Tout cela occupe, dans son interne, des facultés, des organes, des chambres et, dans son externe, des cellules physiques; les lumières du Royaume ne trouvent pas de place disponible et ne peuvent être assimilées. C'est pourquoi le disciple doit se faire nu comme un pauvre et simple comme un petit enfant.

Ensuite il faut qu'il purge sa peine, qu'il répare le mal commis autrefois, par la résignation dans l'épreuve; enfin qu'il remette de la Lumière là où ses mauvaises actions avaient mis des ténèbres. Ainsi on porte sa croix et on suit le Verbe.

Quand on peut prendre ce chemin, ou plutôt quand le Ciel nous juge assez résistants pour nous y mener, il y a des récompenses. Celui qui a quitté maison ou parents ou enfants pour le Royaume de Dieu " reçoit, en ce monde déjà, le centuple ". En effet, rappelons-nous que ce n'est pas le fait de posséder un mètre cube de titres qui nous immobilise dans le spirituel, c'est de croire à ce paquet de papier, d'y avoir mis notre coeur et le plus profond de nous-mêmes. Or, le travail du disciple nécessite la collaboration constante d'une armée d'auxiliaires invisibles; il ne pense pas, il n'agit pas en vertu d'un système préétabli; mais il faut qu'à chaque pas il connaisse le vrai du moment, actuel, opportun, qu'il puisse agir l'acte du moment, le meilleur, le plus fécond. Il a donc besoin -- puisque lui-même se tient pour un zéro -- de messagers, d'aides, de serviteurs, de courriers, de chasseurs qui le renseignent et qui travaillent selon sa prière. Il lui faut des parents invisibles, c'est-à-dire la présence secrète de ses ancêtres; il lui faut une épouse invisible, c'est-à-dire une étincelle de la Sagesse incréée; il lui faut des enfants invisibles, c'est-à-dire des oeuvres qui soient le rayonnement de la Force dont il est le siège; il lui faut des trésors invisibles, c'est-à-dire des mérites pour payer les dettes des autres, pour secourir tel malheureux, pour changer des chemins; il lui faut une maison invisible pour se reposer de temps à autre; il lui faut des champs invisibles, c'est-à-dire de quoi nourrir son corps spirituel surmené; il lui faut des frères et des soeurs invisibles, c'est-à-dire rencontrer quelquefois un tâcheron du grand Fermier, un soldat du grand Roi.

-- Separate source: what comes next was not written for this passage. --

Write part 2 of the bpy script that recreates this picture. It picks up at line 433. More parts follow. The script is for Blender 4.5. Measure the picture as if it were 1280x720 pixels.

Après cette dure existence, son Seigneur lui donne la vie éternelle.

Une dernière remarque pour finir. L'homme de bien qui est dans la voie magique, volontaire, personnelle, dans la Nature en un mot, voit ses bonnes actions automatiquement


récompensées par ce jeu du choc en retour, dont Eliphas Lévi nous a démonté le mécanisme. Mais si cet homme est dans la voie divine, il ne se considère pas comme ayant droit à une récompense; et, lorsque le Père lui offre une faveur, par pure grâce et par amour, l'humilité de ce soldat lui donne la force d'abandonner sa part de butin au bénéfice de la collectivité pour laquelle il a déjà subi tant de fatigues. Cet ultime sacrifice lui vaut alors un privilège extraordinaire, dont il nous est, pour le moment, impossible de comprendre la nature et le mode.